Friday, January 4, 2013

Setting Goals

Just as an ice hockey player sets his eye on the goal with the objective of getting the puck past the goalie, so you should set your eye on the upcoming year. But instead of just one goal into which to cast your lot, you should have several.

To begin, take a look at what you’ve accomplished in the past year. Make a list of your writing accomplishments. Don’t limit them to just pieces you’ve gotten published, but to what you think you’ve done that was not only good but super, even if editors didn’t think so.

What’s missing from this list? Were there pieces you wanted to write but didn’t get time? Did you miss the mark on the better markets? Was there something special you wanted to write about but never had the chance? And finally, did you make enough money?

After you’ve analyzed your accomplishments, it’s time to set down some goals to make this year, 2013, better than last. Your main goal in your freelance writing business is to move forward. If you fell back a few steps or remained stagnant, then it’s time to give yourself a kick in the butt and get moving.
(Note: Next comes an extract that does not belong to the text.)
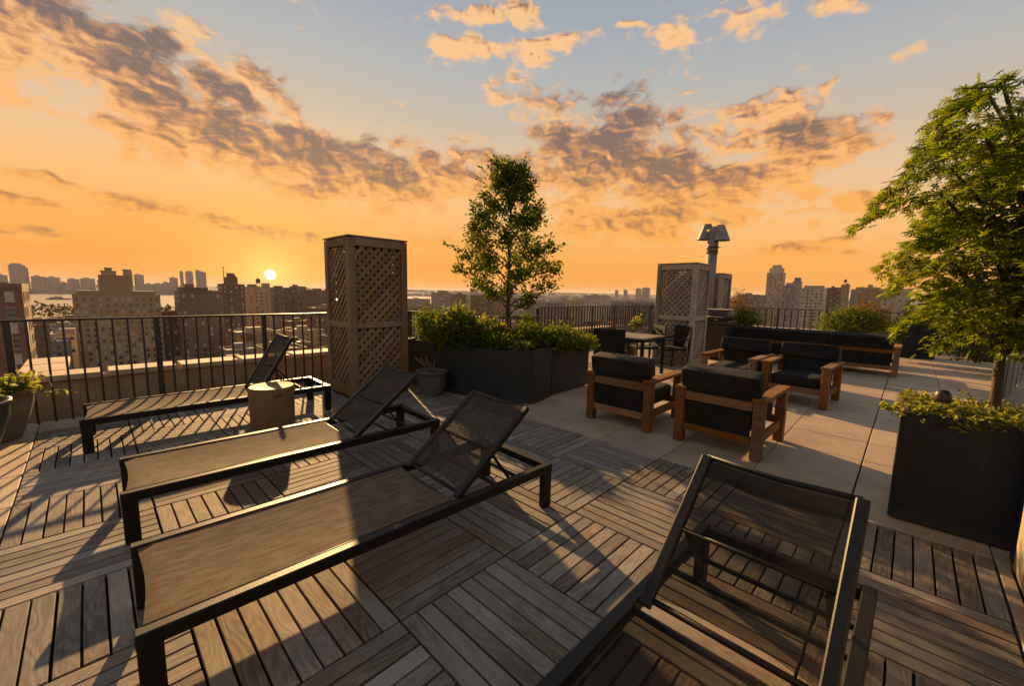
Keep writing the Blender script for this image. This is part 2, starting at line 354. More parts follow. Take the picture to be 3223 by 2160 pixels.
# ------------------------------------------------------------------ mesh builder
class MB:
    def __init__(s): s.v = []; s.f = []; s.smooth = []; s.mi = []
    def add(s, vs, fs, sm=False, mi=0):
        o = len(s.v); s.v += [tuple(map(float, p)) for p in vs]
        s.f += [tuple(i + o for i in f) for f in fs]; s.smooth += [sm] * len(fs); s.mi += [mi] * len(fs); return s
    def quad(s, a, b, c, d, mi=0): return s.add([a, b, c, d], [(0, 1, 2, 3)], mi=mi)
    def box(s, c, size, bev=0.0, rot=None, mi=0):
        hx, hy, hz = size[0] / 2, size[1] / 2, size[2] / 2
        R = rot if rot is not None else Matrix.Identity(3)
        C = Vector(c); bev = min(bev, hx * .9, hy * .9, hz * .9)
        if bev <= 0:
            vs = [(x * hx, y * hy, z * hz) for x in (-1, 1) for y in (-1, 1) for z in (-1, 1)]
            fs = [(0, 1, 3, 2), (4, 6, 7, 5), (0, 4, 5, 1), (2, 3, 7, 6), (0, 2, 6, 4), (1, 5, 7, 3)]
        else:
            vs = []; idx = {}
            for x in (-1, 1):
                for y in (-1, 1):
                    for z in (-1, 1):
                        for a in range(3):
                            p = [x * (hx - bev), y * (hy - bev), z * (hz - bev)]
                            p[a] = (x * hx, y * hy, z * hz)[a]
                            idx[(x, y, z, a)] = len(vs); vs.append(tuple(p))
            fs = []
            for a in range(3):
                b, c2 = (a + 1) % 3, (a + 2) % 3
                for sa in (-1, 1):
                    q = []
                    for sb, sc2 in ((-1, -1), (1, -1), (1, 1), (-1, 1)):
                        k = [0, 0, 0]; k[a] = sa; k[b] = sb; k[c2] = sc2; q.append(idx[(*k, a)])
                    fs.append(tuple(q) if sa > 0 else tuple(q[::-1]))
                for sb in (-1, 1):
                    for sc2 in (-1, 1):
                        k0 = [0, 0, 0]; k0[a] = -1; k0[b] = sb; k0[c2] = sc2
                        k1 = list(k0); k1[a] = 1
                        q = (idx[(*k0, b)], idx[(*k1, b)], idx[(*k1, c2)], idx[(*k0, c2)])
                        fs.append(q if sb * sc2 < 0 else q[::-1])
            for x in (-1, 1):
                for y in (-1, 1):
                    for z in (-1, 1):
                        t = (idx[(x, y, z, 0)], idx[(x, y, z, 1)], idx[(x, y, z, 2)])
                        fs.append(t if x * y * z > 0 else t[::-1])
        vs = [C + R @ Vector(p) for p in vs]
        return s.add(vs, fs, mi=mi)
    def beam(s, a, b, w, h, bev=0.0, upv=(0, 0, 1), mi=0):
        a = Vector(a); b = Vector(b); d = (b - a); L = d.length; x = d.normalized()
        U = Vector(upv); y = U.cross(x)
        if y.length < 1e-5: y = Vector((0, 1, 0)).cross(x)
        y.normalize(); z = x.cross(y)
        R = Matrix((x, y, z)).transposed()
        return s.box((a + b) / 2, (L, w, h), bev, R, mi)
    def tube(s, pts, r, n=8, caps=True, mi=0):
        pts = [Vector(p) for p in pts]; rs = r if isinstance(r, (list, tuple)) else [r] * len(pts)
        vs = []; prev = None
        for i, p in enumerate(pts):
            d = (pts[min(i + 1, len(pts) - 1)] - pts[max(i - 1, 0)]).normalized()
            ref = prev if prev is not None else (Vector((1, 0, 0)) if abs(d.x) < .9 else Vector((0, 1, 0)))
            y = d.cross(ref).normalized(); x = y.cross(d).normalized(); prev = x
            for k in range(n):
                t = 2 * math.pi * k / n
                vs.append(p + (x * math.cos(t) + y * math.sin(t)) * rs[i])
        fs = [(i * n + k, i * n + (k + 1) % n, (i + 1) * n + (k + 1) % n, (i + 1) * n + k) for i in range(len(pts) - 1) for k in range(n)]
        s.add(vs, fs, True, mi)
        if caps:
            o = len(s.v) - len(vs); s.f += [tuple(o + k for k in range(n))[::-1], tuple(o + len(vs) - n + k for k in range(n))]
            s.smooth += [False] * 2; s.mi += [mi] * 2
        return s
    def lathe(s, prof, c=(0, 0, 0), n=28, sm=True, mi=0):
        vs = [(c[0] + r * math.cos(2 * math.pi * k / n), c[1] + r * math.sin(2 * math.pi * k / n), c[2] + z) for r, z in prof for k in range(n)]
        fs = [(i * n + k, i * n + (k + 1) % n, (i + 1) * n + (k + 1) % n, (i + 1) * n + k) for i in range(len(prof) - 1) for k in range(n)]
        s.add(vs, fs, sm, mi)
        o = len(s.v) - len(vs)
        if prof[0][0] > .001: s.f.append(tuple(o + k for k in range(n))[::-1]); s.smooth.append(False); s.mi.append(mi)
        if prof[-1][0] > .001: s.f.append(tuple(o + len(vs) - n + k for k in range(n))); s.smooth.append(False); s.mi.append(mi)
        return s
    def prism(s, poly, z0, z1, sc0=1.0, bev=0, mi=0):
        n = len(poly); cx = sum(p[0] for p in poly) / n; cy = sum(p[1] for p in poly) / n
        vs = [(cx + (x - cx) * sc0, cy + (y - cy) * sc0, z0) for x, y in poly] + [(x, y, z1) for x, y in poly]
        fs = [(i, (i + 1) % n, (i + 1) % n + n, i + n) for i in range(n)] + [tuple(range(n))[::-1], tuple(range(n, 2 * n))]
        return s.add(vs, fs, mi=mi)
    def cushion(s, c, size, rot=None, e=.35, n=14, m=10, dent=0.0):
        R = rot if rot is not None else Matrix.Identity(3); C = Vector(c)
        def pw(x, p): return math.copysign(abs(x) ** p, x)
        vs = []
        for j in range(m + 1):
            ph = -math.pi / 2 + math.pi * j / m
            for k in range(n * 2):
                th = math.pi * k / n
                x = pw(math.cos(ph), e) * pw(math.cos(th), e); y = pw(math.cos(ph), e) * pw(math.sin(th), e); z = pw(math.sin(ph), e * 1.3)
                if dent and z > 0: z -= dent * (1 - x * x) * (1 - y * y * .3)
                vs.append(C + R @ Vector((x * size[0] / 2, y * size[1] / 2, z * size[2] / 2)))
        N = n * 2
        fs = [(j * N + k, j * N + (k + 1) % N, (j + 1) * N + (k + 1) % N, (j + 1) * N + k) for j in range(m) for k in range(N)]
        return s.add(vs, fs, True)
    def mesh(s, name, mats):
        me = bpy.data.meshes.new(name); me.from_pydata(s.v, [], s.f)
        me.polygons.foreach_set('use_smooth', s.smooth)
        for mm in (mats if isinstance(mats, (list, tuple)) else [mats]): me.materials.append(MATS[mm])
        if any(s.mi): me.polygons.foreach_set('material_index', s.mi)
        me.update(); return me
    def obj(s, name, mats, parent=None, **kw):
        return link(name, s.mesh(name, mats), parent, **kw)

def link(name, me, parent=None, loc=None, rot=None, **props):
    o = bpy.data.objects.new(name, me); COL.objects.link(o)
    if parent is not None: o.parent = parent
    if loc is not None: o.location = loc
    if rot is not None: o.rotation_euler = rot
    for k, v in props.items(): o[k] = v
    return o
def thing(name, label, cat, loc=(0, 0, 0), rz=0.0, group=None):
    o = bpy.data.objects.new(name, None); COL.objects.link(o); o.empty_display_size = .2
    o.location = loc; o.rotation_euler = (0, 0, rz); o['label'] = label; o['category'] = cat
    if group: o['group'] = group
    return o
def copy_tree(o, parent=None, depth=0):
    c = o.copy(); COL.objects.link(c)
    if parent is not None: c.parent = parent
    for ch in [x for x in KIDS.get(o.name, [])]: copy_tree(ch, c)
    return c
KIDS = {}
def kids_index():
    KIDS.clear()
    for o in bpy.data.objects:
        if o.parent: KIDS.setdefault(o.parent.name, []).append(o)
def dup(o, loc, rz, label, group=None):
    kids_index(); c = copy_tree(o); c.location = loc; c.rotation_euler = (0, 0, rz); c['label'] = label
    if group: c['group'] = group
    return c

# fast scattering of one small template over many places, as one mesh
def scatter(name, tv, tf, pos, xd, zd, scl, mats, parent=None, sm=False, **props):
    tv = np.asarray(tv, float); pos = np.asarray(pos, float); N = len(pos); K = len(tv)
    zd = zd / np.linalg.norm(zd, axis=1, keepdims=True)
    yd = np.cross(zd, xd); yd /= np.linalg.norm(yd, axis=1, keepdims=True) + 1e-9; xd = np.cross(yd, zd)
    scl = np.asarray(scl, float).reshape(N, 1, 1)
    P = (tv[None, :, 0:1] * xd[:, None, :] + tv[None, :, 1:2] * yd[:, None, :] + tv[None, :, 2:3] * zd[:, None, :]) * scl + pos[:, None, :]
    me = bpy.data.meshes.new(name)
    me.vertices.add(N * K); me.vertices.foreach_set('co', P.reshape(-1))
    sizes = np.array([len(f) for f in tf]); flat = np.concatenate([np.array(f) for f in tf]); L = len(flat)
    loops = (flat[None, :] + (np.arange(N) * K)[:, None]).reshape(-1)
    me.loops.add(N * L); me.loops.foreach_set('vertex_index', loops.astype(np.int32))
    st = np.concatenate([[0], np.cumsum(sizes)[:-1]])
    starts = (st[None, :] + (np.arange(N) * L)[:, None]).reshape(-1)
    me.polygons.add(N * len(tf)); me.polygons.foreach_set('loop_start', starts.astype(np.int32))
    me.polygons.foreach_set('loop_total', np.tile(sizes, N).astype(np.int32))
    me.polygons.foreach_set('use_smooth', np.full(N * len(tf), sm))
    me.update(calc_edges=True)
    me.materials.append(MATS[mats])
    return link(name, me, parent, **props)
LEAF = ([(0, 0, 0), (.5, .22, .05), (1, 0, -.05), (.5, -.22, .05)], [(0, 1, 2), (0, 2, 3)])
LONG = ([(0, 0, 0), (.35, .09, .03), (.35, -.09, .03), (.75, .07, -.02), (.75, -.07, -.02), (1.05, 0, -.14)], [(0, 1, 2), (1, 3, 4, 2), (3, 5, 4)])
ROUND = ([(0, 0, 0), (.25, .26, .05), (.7, .25, .05), (1, 0, -.03), (.7, -.25, .05), (.25, -.26, .05)], [(0, 1, 2, 3), (0, 3, 4, 5)])
def maple_t():
    vs = [(0, 0, 0)]; fs = []
    angs = (-125, -75, -36, 0, 36, 75, 125); lens = (.36, .68, .92, 1.0, .92, .68, .36)
    for a, l in zip(angs, lens):
        a = rad(a); c, s_ = math.cos(a), math.sin(a); o = len(vs); w = .105
        vs += [(c * l * .45 - s_ * w, s_ * l * .45 + c * w, .03), (c * l, s_ * l, -.10 * l), (c * l * .45 + s_ * w, s_ * l * .45 - c * w, .03)]
        fs.append((0, o + 2, o + 1, o))
    return vs, fs
MAPLE = maple_t()
def rdir(n):
    d = rng.normal(size=(n, 3)); return d / np.linalg.norm(d, axis=1, keepdims=True)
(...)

Goals come in two types: long term and short term. The former helps you plan way ahead while the latter helps you stay focused on the here and now.

Long term goals usually span three to six months, sometimes even as much as a year or more. These might include creating and working on a book idea or breaking into new markets. Ask yourself where would you like to be with your writing in, say six months. What would you like to accomplish?  What skills need improvement to enable you to achieve your goals?

Short term goals are more current, covering as little as a week or as much as a month. They’re also more specific. For instance, you might set a goal to get a particular article or story published. Or you might promote yourself on one of the social networks.

For both long and short-term goals, you’ll want to list what you need to do to accomplish them. Limit these needs to three. That’s realistic, given the amount of time you’ll have to devote to accomplishing them. More than three may overwhelm you, causing you to avoid that particular goal.

Above all, keep things simple. Don’t list too many goals for a specific amount of time. Set only the number of goals, both long and short-term, that you can easily accomplish in the time you’ve set.

Once you have your goals in place, set time to review them. The obvious is at the end of this year. But you’ll want to review your short-term goals as they come due, much like a certificate of deposit. Did you accomplish what you set out to do? Did you fall short and if so, by how much?

If you failed to accomplish a goal or two, don’t fret. Just roll the unfulfilled goals over to the next time period. For your yearly goals, there’s always next year. And for your short-term goals, there’s always next week, next month, or next quarter. Generally, review all your goals at the end of each quarter, at least for the first year. Doing so will enable you to see where you’ve been, what you’ve accomplished, and what you need to do to move ahead.